God showed me so much about Japan, and really, His heart for all the suffering people in this world. Because the truth is, there is so much pain and suffering all over the place, not just in areas hit by natural disasters, but even in places where the worst pain and suffering is simply caused by the proximity of broken people all around us. I didn’t need to go to Japan to help people who were hurting – I could have walked down the street to a neighbor’s house.

But God is sovereign in his plan and I believe that the purpose for me going to Japan was fulfilled. There’s still a need there and God will use His church to bring His kingdom to Japan. With that I have no doubt. The fact that He used a simple idiot like me to do that is grace in full effect, is it not? To use the foolish things of the world to shame the wise; to use the weak things of the world to shame the strong. God, for You, I will be as foolish and weak as much as You want.

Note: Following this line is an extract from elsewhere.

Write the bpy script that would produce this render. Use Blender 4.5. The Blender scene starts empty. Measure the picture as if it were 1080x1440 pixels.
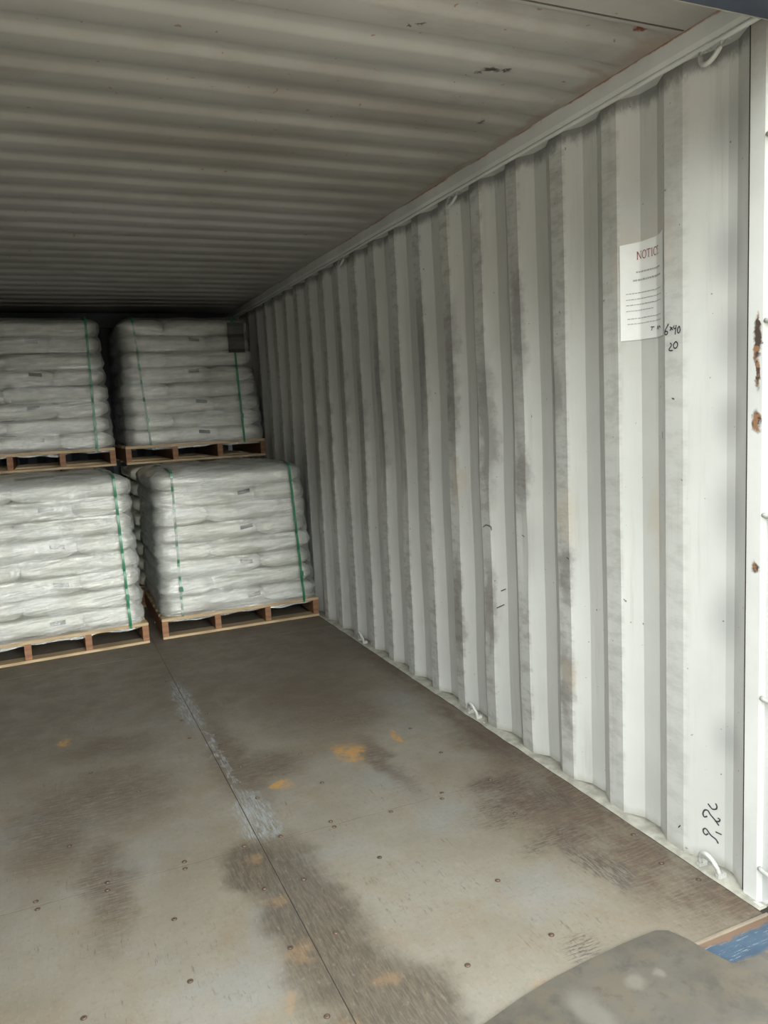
import bpy, bmesh, math, random
from mathutils import Vector, Matrix, noise
random.seed(7)
S = bpy.context.scene
COL = S.collection

# ------------------------------------------------------------------ camera
CH = 1.4173
yaw, pitch, roll, fpx = 0.4093, -0.1281, -0.0512, 1088.2
fw = Vector((math.sin(yaw)*math.cos(pitch), math.cos(yaw)*math.cos(pitch), math.sin(pitch)))
rt = Vector((math.cos(yaw), -math.sin(yaw), 0)); up = rt.cross(fw)
c_, s_ = math.cos(roll), math.sin(roll)
R_, U_ = c_*rt + s_*up, -s_*rt + c_*up
cam_d = bpy.data.cameras.new('camera'); cam = bpy.data.objects.new('camera', cam_d); COL.objects.link(cam)
M = Matrix((R_, U_, -fw)).transposed().to_4x4(); M.translation = (0, 0, CH); cam.matrix_world = M
cam_d.sensor_fit = 'VERTICAL'; cam_d.sensor_height = 36; cam_d.lens = 36*fpx/1440
cam_d.clip_start = 0.02
S.camera = cam

# ------------------------------------------------------------------ sky and exposure
wd = bpy.data.worlds.new('overcast_sky'); S.world = wd; wd.use_nodes = True
wn = wd.node_tree; wn.nodes.clear()
wo = wn.nodes.new('ShaderNodeOutputWorld'); wb = wn.nodes.new('ShaderNodeBackground')
tc = wn.nodes.new('ShaderNodeTexCoord'); sx = wn.nodes.new('ShaderNodeSeparateXYZ'); cr = wn.nodes.new('ShaderNodeValToRGB')
wn.links.new(tc.outputs['Generated'], sx.inputs[0]); wn.links.new(sx.outputs['Z'], cr.inputs[0])
cr.color_ramp.elements[0].position = 0.0; cr.color_ramp.elements[0].color = (0.07, 0.065, 0.056, 1)     # yard and buildings along the horizon
cr.color_ramp.elements[1].position = 1.0; cr.color_ramp.elements[1].color = (0.9, 0.95, 0.95, 1)
for p_, c3 in ((.09, (.09, .083, .072)), (.20, (.32, .33, .31)), (.36, (1.65, 1.72, 1.66)), (.6, (1.5, 1.56, 1.52))):
    e_ = cr.color_ramp.elements.new(p_); e_.color = (*c3, 1)
# a brighter break in the cloud, low over the open yard straight out of the doors
sky_break = Vector((.10, -.97, .205)).normalized()
dt = wn.nodes.new('ShaderNodeVectorMath'); dt.operation = 'DOT_PRODUCT'; wn.links.new(tc.outputs['Generated'], dt.inputs[0]); dt.inputs[1].default_value = sky_break
mr = wn.nodes.new('ShaderNodeMapRange'); mr.interpolation_type = 'SMOOTHSTEP'; wn.links.new(dt.outputs['Value'], mr.inputs[0])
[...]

For all of you who supported me in prayer and financially, I truly thank you. The overwhelming encouragement I received prior to leaving for Japan was just another confirming sign from God about my decision, as well as a wonderful affirmation of how I am blessed with so many loving partners. I hope that this blog helped give you a picture of what God is doing in Japan, and will spur you on to pray and continue to sow into His Kingdom come.